A private kindergarten in northern Baoshan district for children, which does not require kids to hold a Shanghai hukou, or permanent residency for enrollment, is receiving complaints from neighbors worried about the conditions being provided to the kids.

A group of residents in the Shangda Jufeng Garden compound have filed complaints with their neighborhood committee about the conditions are also upset by the loud noise coming from the kids playing at Baby Kindergarten, which is housed in one of the residential apartments.

Families living nearby in the remote suburban community said that too many children, aged 3 to 5, are being cramped into tiny quarters, while the kids are also subject to poor hygiene practices.

When this Global Times reporter walked in assuming the role of a parent interested in sending a child to the school, there were more than 20 students in a room that is no more than 20 square meters in size.

With the windows closed and empty bottles and quilts piled in the corner, the scent of sweat and urine lingers in the three rooms.
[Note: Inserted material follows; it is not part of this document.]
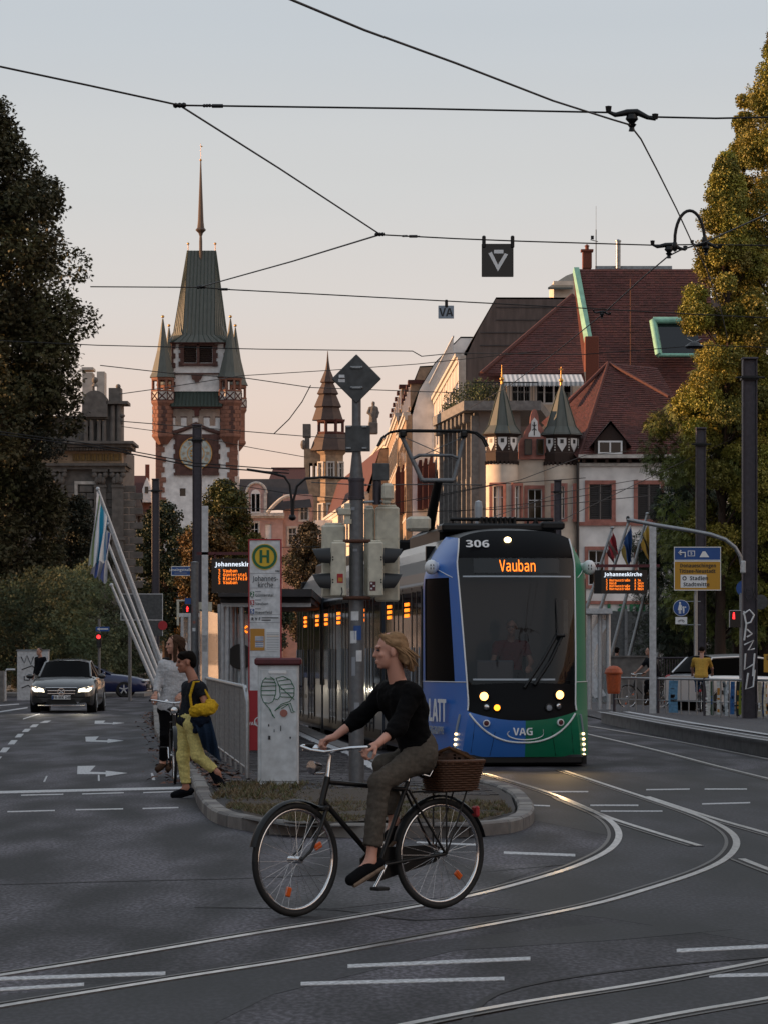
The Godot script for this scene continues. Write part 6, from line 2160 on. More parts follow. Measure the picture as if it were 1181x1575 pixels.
	plate(t, "sticker", d,569,895,578,909, M.maroon,0.004,0.188)
	for i in 3: plate(t, "sticker", d,570 + (i % 2) * 4,896.5 + i * 4,573 + (i % 2) * 4,899 + i * 4, M.print_white,0.003,0.19)
	b = Mb.new()
	b.tube([pv.call(526,904,0.188), pv.call(527,911,0.188), pv.call(525,917,0.188)],0.006,4)
	part("scribble", b, M.print_black, t)
	for q in [[540,940,552,955, M.print_white],[544,962,556,985, M.print_blue],[539,970,549,990, M.print_white],[548,1000,557,1018, M.print_white],[541,1010,547,1040, M.print_grey],[543,844,550,849, M.print_grey],[545,1080,553,1094, M.print_grey],[540,780,546,786, M.print_grey]]:
		var pb := Mb.new()      # torn bills pasted round the post
		var y0 := P(0, q[3], d).y
		var y1 := P(0, q[1], d).y
		var a0 := asin(clampf((q[0] - 548.5) * k / 0.0955,-0.99,0.99))
		var a1 := asin(clampf((q[2] - 548.5) * k / 0.0955,-0.99,0.99))
		for i in 5:
			var u0 := lerpf(a0, a1, i / 5.0)
			var u1 := lerpf(a0, a1, (i + 1) / 5.0)
			var r := 0.0935
			pb.quad(V3(bx + sin(u0) * r, y0,-d + cos(u0) * r), V3(bx + sin(u1) * r, y0 + 0.01,-d + cos(u1) * r), V3(bx + sin(u1) * r, y1,-d + cos(u1) * r), V3(bx + sin(u0) * r, y1 - 0.006,-d + cos(u0) * r))
		part("pasted_bill", pb, q[4], t)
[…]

Three-year-olds take naps on wooden boards, while the older kids sleep at their desks.

A woman surnamed Chen, whose grandson attends the school, said the kids are brought outside when it is sunny.

She added that the family prefers to send their child to a better school, but the 300- yuan ($44) monthly fee, which includes lunch for her grandson every day, is all her family from Anhui Province, without a Shanghai hukou, can afford.

According to Chen, the majority of the kids enrolled are children of migrant workers, who also cannot afford the price of private kindergartens, which on average charge over 1,000 yuan ($146) per month.

The neighborhood committee, which does not have the authority to force the kindergarten to shut down, or move out, said that it is aware the kindergarten offers inadequate service to the some 60 children enrolled.

She also admitted that several residents living close by have complained about noise from the children who laugh and play loudly every day.

"We go to the kindergarten once a week to ask them to leave, but the owner never listens to us," the Party secretary of the neighborhood committee, who declined to disclose her identity, told the Global Times Saturday.